Ein „Grünes Grundeinkommen“ – gekoppelt mit einem Mindestlohn – hingegen wäre eine wirkliche Lösung. Alle Menschen bekommen das Grundeinkommen bedingungslos, also
unbürokratisch. Natürlich gibt es weitere Leistungen und Unterstützungsangebote für Menschen in besonderen Lebenslagen, wie beispielsweise Behinderte bei Bedarf und ebenso zusätzlich Wohngeld. Das „Grüne Grundeinkommen“ wäre mit einer grundlegenden Einkommensteuerreform verbunden. Gutverdienende erhalten das Grundeinkommen als Grundfreibetrag, zahlen aber dafür real mehr Steuern. Die Armen bekommen das Grundeinkommen mit einer negativen Einkommensteuer ausbezahlt. Das ist Umverteilung – über die sonst immer nur gesprochen wird. Die Spaltung zwischen Arm und Reich würde somit ein Stück weit überwunden. Die genaue Ausgestaltung eines „Grünen Grundeinkommens“ kann in unserem Antrag nachgelesen werden.

Mein Fazit ist also: In einer sich durch Globalisierung und Rationalisierung verändernden Welt müssen die Problemlagen mit neuen Konzepten angegangen werden. Man muss den Mut haben neue Anforderungen auch mit neuem Denken zu begegnen. Die Vorteile sind für mich eindeutig: Ein Grundeinkommen reagiert auf alle Problemlagen und Problemgruppen, trägt zur effektiven Armutsbekämpfung bei und erhöht die gesellschaftliche Verteilungsgerechtigkeit.

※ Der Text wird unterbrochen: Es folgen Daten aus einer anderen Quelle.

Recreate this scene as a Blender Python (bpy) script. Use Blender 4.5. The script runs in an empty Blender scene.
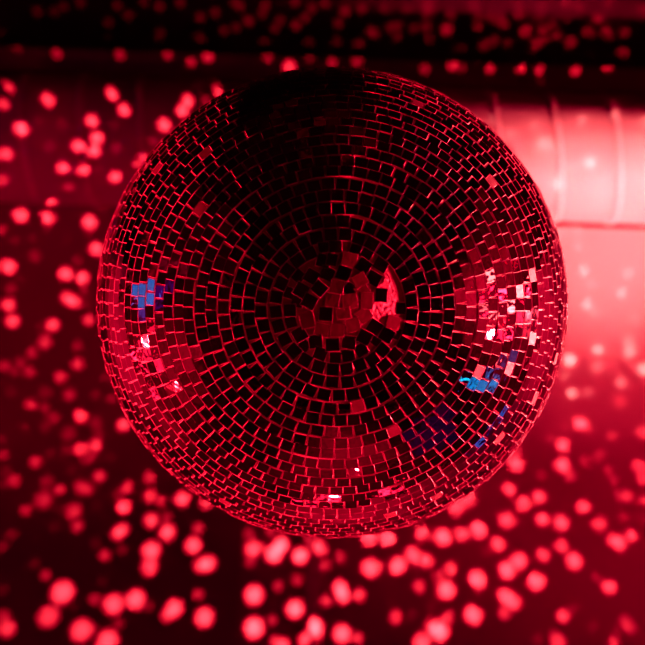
import bpy, bmesh, math, random
from mathutils import Vector, Matrix

random.seed(11)
S = bpy.context.scene
COL = S.collection
PI = math.pi

# ------------------------------------------------------------------ layout
# Room: x to the right of the photograph, y towards its lower edge, z up.
# The camera lies on its back at (0, 0, CAM_Z) and looks straight up.
CAM_Z = 1.25
ROLL = math.radians(2.0)
F = 1384.0                      # focal length in pixels of the 645 px frame
BALL_R = 0.200                  # radius of the plaster core
TILE_OUT = 0.0014               # how far the tiles stand out of the core
CEIL_Z = CAM_Z + 2.25
DUCT_R, DUCT_Y, DUCT_Z = 0.099, -0.268, CAM_Z + 2.146
BEAM_Y0, BEAM_Y1, BEAM_Z = -0.412, -0.371, CAM_Z + 2.15
X0, X1, Y0, Y1 = -2.6, 2.6, -2.2, 2.8


def ray(px, py):
    u, v = (px - 322.5) / F, (py - 322.5) / F
    return Vector((u * math.cos(ROLL) + v * math.sin(ROLL),
                   -u * math.sin(ROLL) + v * math.cos(ROLL), 1.0))


CAM = Vector((0, 0, CAM_Z))
BALL = CAM + ray(332, 303) * 1.2


# --------------------------------------------------------------- materials
def mat(name):
    m = bpy.data.materials.new(name)
    m.use_nodes = True
    nt = m.node_tree
    return m, nt, nt.nodes['Principled BSDF']


def noise_mat(name, c0, c1, scale=8.0, rough=0.7, bump=0.0, bscale=60.0, metallic=0.0, spec=0.3, detail=6):
    m, nt, b = mat(name)
    tc = nt.nodes.new('ShaderNodeTexCoord')
    n = nt.nodes.new('ShaderNodeTexNoise')
    n.inputs['Scale'].default_value = scale
    n.inputs['Detail'].default_value = detail
    nt.links.new(tc.outputs['Object'], n.inputs['Vector'])
    r = nt.nodes.new('ShaderNodeValToRGB')
    r.color_ramp.elements[0].position = 0.3
    r.color_ramp.elements[1].position = 0.7
    r.color_ramp.elements[0].color = (*c0, 1)
    r.color_ramp.elements[1].color = (*c1, 1)
    nt.links.new(n.outputs['Fac'], r.inputs['Fac'])
    nt.links.new(r.outputs['Color'], b.inputs['Base Color'])
    b.inputs['Roughness'].default_value = rough
    b.inputs['Metallic'].default_value = metallic
    b.inputs['Specular IOR Level'].default_value = spec
    if bump:
        n2 = nt.nodes.new('ShaderNodeTexNoise')
        n2.inputs['Scale'].default_value = bscale
        n2.inputs['Detail'].default_value = 4
        nt.links.new(tc.outputs['Object'], n2.inputs['Vector'])
        bp = nt.nodes.new('ShaderNodeBump')
        bp.inputs['Strength'].default_value = bump
        bp.inputs['Distance'].default_value = 0.004
        nt.links.new(n2.outputs['Fac'], bp.inputs['Height'])
        nt.links.new(bp.outputs['Normal'], b.inputs['Normal'])
    return m


M_CEIL = noise_mat('ceiling_paint', (0.42, 0.40, 0.40), (0.52, 0.50, 0.50), 3.0, 0.85, 0.15, 40, spec=0.1)
M_WALL = noise_mat('dark_wall_paint', (0.02, 0.02, 0.02), (0.30, 0.28, 0.28), 1.6, 0.85, 0.2, 30, spec=0.1)
M_FLOOR = noise_mat('black_floor', (0.02, 0.02, 0.02), (0.04, 0.04, 0.04), 4.0, 0.7, 0.1, 30, spec=0.1)
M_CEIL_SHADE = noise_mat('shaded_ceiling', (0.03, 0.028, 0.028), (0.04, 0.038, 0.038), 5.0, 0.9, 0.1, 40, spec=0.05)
M_BOARD = noise_mat('dark_board', (0.27, 0.26, 0.26), (0.35, 0.34, 0.34), 3.0, 0.85, 0.15, 40, spec=0.1)
M_BEAM = noise_mat('dark_beam_paint', (0.16, 0.15, 0.15), (0.22, 0.2, 0.2), 6.0, 0.8, 0.2, 50, spec=0.1)
M_DUCT = noise_mat('galvanised_duct', (0.50, 0.49, 0.49), (0.60, 0.58, 0.58), 9.0, 0.55, 0.1, 20, spec=0.4)
M_SEAM = noise_mat('duct_seam_metal', (0.68, 0.66, 0.66), (0.78, 0.76, 0.76), 20.0, 0.45, spec=0.5)
M_CORE = noise_mat('silver_adhesive', (0.16, 0.15, 0.15), (0.30, 0.28, 0.28), 90.0, 0.6, 0.3, 300, spec=0.4)
M_PATCH = noise_mat('bare_adhesive', (0.70, 0.66, 0.66), (0.92, 0.9, 0.9), 260.0, 0.6, 0.9, 420, spec=0.3)
M_WORN = noise_mat('worn_tile_back', (0.07, 0.06, 0.06), (0.12, 0.11, 0.11), 120.0, 0.45, 0.15, 200, spec=0.4)
M_EDGE = noise_mat('cut_glass_edge', (0.35, 0.35, 0.35), (0.95, 0.95, 0.95), 90.0, 0.14, spec=0.9)
M_STEEL = noise_mat('hanger_steel', (0.3, 0.3, 0.3), (0.42, 0.42, 0.42), 30.0, 0.35, metallic=1.0)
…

Arbeitsmarkt- und Bildungspolitik bleiben wichtig
Mit einem Grundeinkommen sollen alle Menschen sozial abgesichert werden. Aber natürlich bleiben eine weitgehende Arbeitsmarktpolitik und Bildungspolitik wichtig, denn die Teilhabe an Erwerbsarbeit bedeutet für die meisten Menschen weiterhin gesellschaftliche Anerkennung, soziale Kontakte und bestimmt zudem das individuelle Selbstwertgefühl. Lang anhaltende Arbeitslosigkeit hingegen isoliert die Menschen und belastet Familien und Partnerschaften.

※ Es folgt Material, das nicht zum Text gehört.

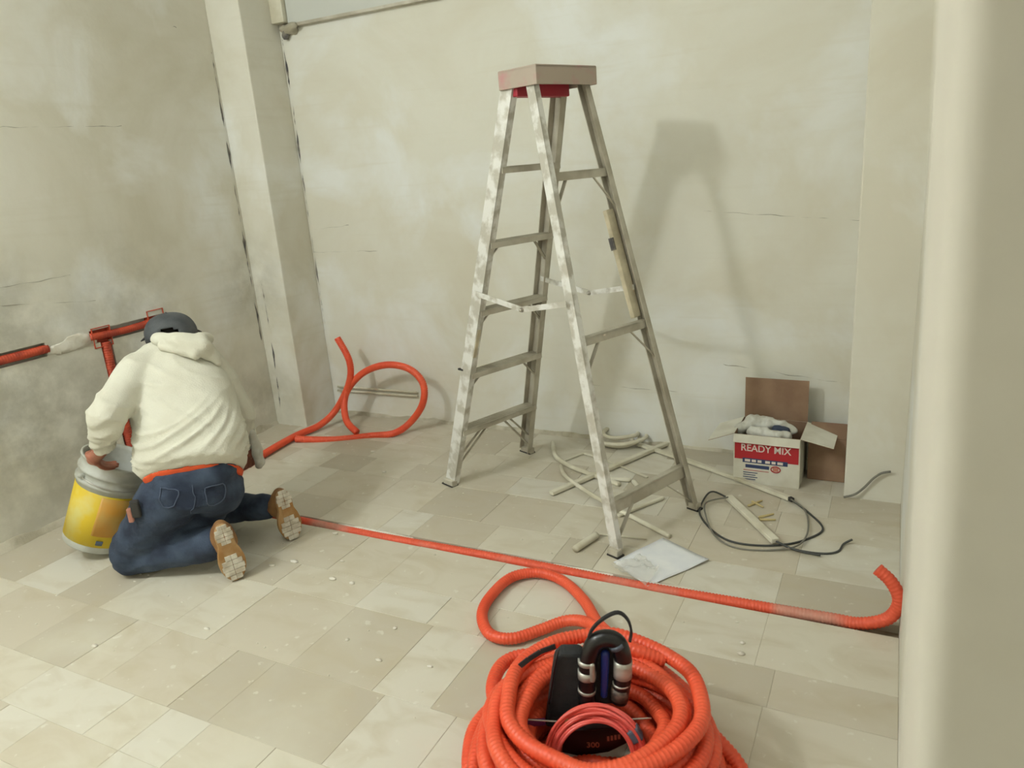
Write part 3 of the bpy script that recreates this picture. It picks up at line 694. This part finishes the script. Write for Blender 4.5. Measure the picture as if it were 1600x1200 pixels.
# boots
def boot(heel, toe, nrm, ank, mirror=1):
    heel, toe, nrm = V(heel), V(toe), V(nrm).normalized(); d = (toe-heel).normalized(); nrm = (nrm-d*nrm.dot(d)).normalized(); sd = d.cross(nrm).normalized()
    L = (toe-heel).length; inn = -nrm
    P_ = [ellip(heel+d*.045+inn*.04, sd, d, nrm, .036, .05, .045), ellip(heel+d*L*.72+inn*.034, sd, d, nrm, .045, .075, .036), capsule(heel+d*.06+inn*.045, heel+d*L*.6+inn*.042, .036, .038), capsule(heel+d*.05+inn*.05, V(ank)+inn*.0, .043, .052)]
    bt = blob('boot', P_, M['boot'], man, .006, 3, lambda p: .002*nz(p*25), zmin=.002)
    outl = []
    for i in range(28):
        a = 2*math.pi*i/28; x = math.cos(a); y = math.sin(a)
        t = (x+1)/2; wd = .034+.013*math.sin(t*math.pi*.9+.2)*t*1.5 if t > .3 else .034
        outl.append(heel + d*(L*.5+L*.5*x) + sd*y*wd*(1 if abs(x) < .8 else 1))
    pr = []
    for i in range(40):
        a = 2*math.pi*i/40; ct, st = math.cos(a), math.sin(a); xx = math.copysign(abs(ct)**.75, ct); t = (xx+1)/2
        wd = .038+.014*max(0, math.sin((t-.35)*math.pi/.75)) - .006*math.exp(-((t-.38)/.12)**2)
        pr.append(heel+d*(L*.5+L*.5*xx)+sd*math.copysign(abs(st)**.75, st)*wd)
    so = MB().prism(pr if mirror > 0 else pr, inn*.022); sl = so.build('sole', M['sole'], bt, bevel=.003)
    for (t, la, wa) in ((.16, .040, .034), (.75, .052, .043)):
        # tread blocks, caked with plaster, with gaps between them
        cc_ = heel+d*L*t
        for i in range(-2, 3):
            y = i*la*.42; ww = wa*math.sqrt(max(.1, 1-(y/la)**2))
            for s_ in (-1, 1):
                MB().obox(cc_+d*y+sd*s_*ww*.5+nrm*.002, d, sd, nrm, la*.2, ww*.485, .003).build('tread_block', M['sole_pad'], bt, bevel=.002)
    MB().obox(heel+d*L*.45+nrm*.001, d, sd, nrm, .03, .02, .001).build('shank', M['sole'], bt)
    return bt
boot(hlL, toL, nL, anL)
boot(hlR, toR, nR, anR)
# white rag in his right hand
rg = blob('rag', [capsule(haR+V((.035, 0, .10)), haR+V((.05, 0, .02)), .018, .024), capsule(haR+V((.05, 0, .02)), haR+V((.055, -.01, -.05)), .024, .016), capsule(haR+V((.03, .02, .03)), haR+V((.03, .02, -.05)), .02, .02)], M['rag'], None, .005, 2, lambda p: .005*nz(p*28))
tag(rg, 'crumpled white rag held in the kneeling man\'s right hand', 'rag')

# ---------------- bucket, tilted in his hand ----------------
b0 = V((-3.045,1.764,0.046)); b1 = V((-2.919,1.893,0.407))
ax = (b1-b0).normalized(); hgt = (b1-b0).length; bx = ax.cross(V((0, 1, 0))).normalized(); by = ax.cross(bx).normalized()
# turn so that local -y.. the print faces the lens
BM = basis(b0, bx, by, ax)
bk = thing('bucket', 'tilted plastic bucket with yellow label held by kneeling man at left wall', 'bucket', b0)
R0, R1 = .128, .149
def br_(z): return R0+(R1-R0)*z/hgt
lathe('shell', [(.001, .004), (R0-.006, .004), (R0, .012), (br_(.03), .03), (br_(hgt*.72), hgt*.72), (br_(hgt*.72)+.008, hgt*.725), (br_(hgt*.76)+.008, hgt*.76), (br_(hgt*.77), hgt*.765), (br_(hgt*.84), hgt*.84), (br_(hgt*.84)+.007, hgt*.845), (br_(hgt*.87)+.007, hgt*.87), (br_(hgt*.875), hgt*.875), (br_(hgt), hgt-.008), (br_(hgt)+.006, hgt-.006), (br_(hgt)+.005, hgt), (br_(hgt)-.004, hgt), (br_(hgt)-.006, hgt-.02), (R0-.006, .012), (.001, .010)], M['bucket'], bk, 48, BM)
def band(name, z0, z1, t0, t1, mat, off):
    v_ = []; f_ = []; n = 24
    for i in range(n+1):
        t = t0+(t1-t0)*i/n
        for z in (z0, z1):
            r_ = br_(z)+off; v_.append(BM @ V((r_*math.cos(t), r_*math.sin(t), z)))
        if i: q = 2*i-2; f_.append((q, q+2, q+3, q+1))
    o = mesh(name, v_, f_, mat, bk, True); s_ = o.modifiers.new('s', 'SOLIDIFY'); s_.thickness = .0012; return o
# angle of the lens around the bucket
toc = BM.inverted() @ V((0, 0, 1.5)); ta = math.atan2(toc.y, toc.x)
band('label', hgt*.09, hgt*.68, ta-2.6, ta+2.6, M['yellow'], .0012)
band('label_panel', hgt*.22, hgt*.66, ta-.15, ta+1.3, M['amber'], .0022)
band('label_mark', hgt*.12, hgt*.17, ta+.05, ta+.25, M['bluetape'], .0030)
tube('wire_handle', [BM @ V((br_(hgt*.8)*math.cos(t)+.012*math.cos(t), br_(hgt*.8)*math.sin(t)+.012*math.sin(t), hgt*.80-.012*math.sin(k)*1.0)) for t, k in [(ta-.9+1.9*i/10, math.pi*i/10) for i in range(11)]], .0022, M['steel'], bk, 8)
for t in (ta-.9, ta+1.0):
    v_, f_ = capsule(BM @ V((br_(hgt*.8)*math.cos(t), br_(hgt*.8)*math.sin(t), hgt*.80)), BM @ V(((br_(hgt*.8)+.014)*math.cos(t), (br_(hgt*.8)+.014)*math.sin(t), hgt*.80)), .012, .010, 12, 3)
    mesh('handle_ear', v_, f_, M['bucket'], bk, True)

# ---------------- cardboard box ----------------
B0 = V((-.607, 3.285, 0)); bw_, bd_, bh_ = .285, .235, .235
bxo = thing('cardboard_box', 'white and red cardboard box with open flaps stuffed with rags by right pilaster', 'box', B0+V((bw_/2, bd_/2, 0)))
ang = -.02; bX = V((math.cos(ang), math.sin(ang), 0)); bY = V((-math.sin(ang), math.cos(ang), 0))
def BP(x, y, z): return B0+bX*x+bY*y+UP*z
t_ = .004
def panel(name, c_, ax_, ay_, hx, hy, n_, mat_out, parent=bxo):
    """two-ply board: printed face outwards (+n), brown inside"""
    n_ = V(n_).normalized(); m_ = MB(); m_.obox(V(c_)+n_*t_*.25, ax_, ay_, n_, hx, hy, t_*.25); 
    o = m_.build(name, mat_out, parent); m2 = MB(); m2.obox(V(c_)-n_*t_*.25, ax_, ay_, n_, hx, hy, t_*.25); m2.build('inner_ply', M['card_in'], o); return o
fp = panel('front_panel', BP(bw_/2, 0, bh_/2), bX, UP, bw_/2, bh_/2, -bY, M['card_out'])
panel('side_panel', BP(0, bd_/2, bh_/2), bY, UP, bd_/2, bh_/2, -bX, M['card_out'])
panel('side_panel', BP(bw_, bd_/2, bh_/2), bY, UP, bd_/2, bh_/2, bX, M['card_out'])
panel('back_panel', BP(bw_/2, bd_, bh_/2), bX, UP, bw_/2, bh_/2, bY, M['card_out'])
MB().obox(BP(bw_/2, bd_/2, .003), bX, bY, UP, bw_/2, bd_/2, .002).build('bottom', M['card_in'], bxo)
panel('flap', BP(bw_/2, bd_+.012, bh_+.095), bX, V((0, .05, 1)).normalized(), bw_/2, .10, V((0, 1, -.05)), M['card_out'])
dR = (bX*.86+UP*-.14+bY*-.1).normalized()
panel('flap', BP(bw_, bd_/2, bh_)+dR*.07, dR, bY, .07, bd_/2*.98, dR.cross(bY)*-1 if dR.cross(bY).z < 0 else dR.cross(bY), M['card_out'])
dL = (-bX*.9+UP*-.28+bY*-.25).normalized()
panel('flap', BP(0, bd_/2, bh_)+dL*.06, dL, bY, .06, bd_/2*.98, V((0, 0, 1)), M['card_out'])
dF = (-bY*.35-UP*.93).normalized()
panel('flap', BP(bw_/2, -.007, bh_)+dF*.017, bX, dF, bw_/2, .019, -bY, M['card_out'])
# print
fz = -.0035
def lab(name, x, z, hx, hz, mat, dy=0.0006): MB().obox(BP(x, -.0022-dy, z), bX, UP, bY, hx, hz, .0005).build(name, mat, fp)
lab('red_band', bw_/2, .158, bw_/2-.004, .042, M['print_red'])
text('lettering', 'READY MIX', .046, basis(BP(.140, -.0042, .172), bX, UP, -bY), M['print_white'], fp, .0004, .92)
lab('blue_bar', .138, .112, .098, .011, M['print_blue'], .0012)
for i, (x, hw) in enumerate(((.062, .014), (.09, .011), (.115, .010), (.150, .012), (.176, .010), (.204, .014))): lab('bar_glyph', x, .112, hw*.85, .006, M['print_white'], .002)
lab('blue_word', .105, .084, .052, .008, M['print_blue'])
tube('emblem', [BP(.185+.020*math.cos(a), -.003, .080+.014*math.sin(a)) for a in np.linspace(0, 2*math.pi, 24, endpoint=False)], .0025, M['print_red'], fp, 6, .004, closed=True)
lab('emblem_fill', .185, .080, .012, .009, M['print_pink'])
lab('red_rule', .10, .064, .056, .0012, M['print_red'])
for i in range(4): lab('small_print', .075-(.004*(i % 2)), .052-i*.011, .032-(.005*(i % 2)), .0018, M['print_blue'])
# brown block put in for the box's dark side and its shadow
cb = thing('shade_block', 'brown carton-like block added as the shade between box and right pilaster', 'carton', (-.235, 3.47, 0))
MB().box((-.30, 3.40, 0), (-.142, 3.53, .205)).build('body', M['card_in'], cb, bevel=.003)
MB().obox((-.222, 3.46, .222), (1, 0, 0), V((0, 1, .28)).normalized(), V((0, -.28, 1)).normalized(), .077, .06, .002).build('flap', M['card_in'], cb)
# rags
def rag(name, label, pts, r_, mat, group, amp=.010, sd=0):
    P_ = [capsule(a, b_, r_, r_*.9) for a, b_ in zip(pts, pts[1:])]
    o = blob(name, P_, mat, None, .006, 2, lambda p: amp*nz(p*24+V((sd, 0, 0)))+amp*.5*nz(V((p.x*60, p.y*14, p.z*50))))
    return tag(o, label, 'rag', group)
G_ = 'rags in the cardboard box'
rag('rag', 'cream rag heaped at the left edge of open cardboard box', [BP(.02, .10, .225), BP(.06, .12, .255), BP(.12, .13, .245)], .036, M['rag'], G_, .012, 2)
rag('rag', 'white rag folded across the front of open cardboard box', [BP(.07, .05, .235), BP(.14, .04, .232), BP(.22, .05, .222)], .026, M['rag'], G_, .010, 6)
rag('rag', 'white twisted rag at the back middle of open cardboard box', [BP(.13, .12, .262), BP(.18, .11, .258), BP(.24, .10, .238)], .022, M['rag'], G_, .012, 9)
rag('rag', 'small navy rag showing between white rags in cardboard box', [BP(.17, .07, .247), BP(.215, .08, .240)], .020, M['rag_navy'], G_, .006, 4)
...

Eine organisierte Arbeitsvermittlung mit Unterstützungs- und Qualifizierungsmaßnahmen ist somit weiterhin unerlässlich. Aber von Bedarfsprüfungen entlastet, können die Arbeitsagenturen bzw. ARGEN ihrem eigentlichen Zweck – nämlich Beratung, Qualifizierung und Vermittlung – endlich gerecht werden. Die individuelle Unterstützung steht dann im Mittelpunkt und eben nicht die Leistungsgewährung oder die Reduzierung von Kosten. Ein Grundeinkommen schafft damit die Voraussetzungen dafür, dass Sozialpolitik ohne Stigmatisierungen und ohne Sanktionsdrohungen auskommen kann. Das entspricht einem positiven Menschenbild wie auch der grundgesetzlich garantierten Würde des Menschen.

Grüne Beschlusslage
Ich hatte es schon ausgeführt, dass das „Grüne Grundeinkommen“ knapp die Mehrheit bei uns GRÜNEN verfehlt hatte. Aber auch mit der beschlossenen Grundsicherung (die Zweitbeste aller Möglichkeiten) haben wir ein wirksameres Konzept als alle anderen Parteien. Neben der Anhebung des Arbeitslosengelds II – wie ich meine, gekoppelt mit einer Kosten deckenden Erstattung der Energiekosten – müssen weitere Maßnahmen gegen Armut ergriffen werden.

Der Grundfreibetrag muss entsprechend dem Arbeitslosengeld II erhöht werden, damit auch Geringverdienende vor Armut geschützt werden. Weiter brauchen wir eine Kindergrundsicherung gegen Kinderarmut und ebenso eine Grundrente gegen Altersarmut. Ein Mindestlohn und eine Bürgerversicherung verbunden mit der klaren Aussage, dass unsoziale Steuersenkungen mit GRÜN nicht zu haben sind, ergeben ein abgerundetes Gesamtpaket, um die Armutstendenzen in Deutschland zu stoppen. Parallel dazu soll der dringend notwendige Ausbau der sozialen Infrastruktur verwirklicht werden, von der Bildung über die Kinderbetreuung bis zu einer wirklich greifbaren Arbeitsmarktintegration für benachteiligte Menschen. Mit diesen ersten Schritten in der Sozialpolitik werden wir unseren GRÜNEN Werten von Solidarität und Teilhabe gerecht und vereinbaren Bildung, Arbeitsmarktpolitik und soziale Absicherung gleichermaßen. Dennoch werde ich mich perspektivisch weiter für ein „Grünes Grundeinkommen“ einsetzen und dafür streiten.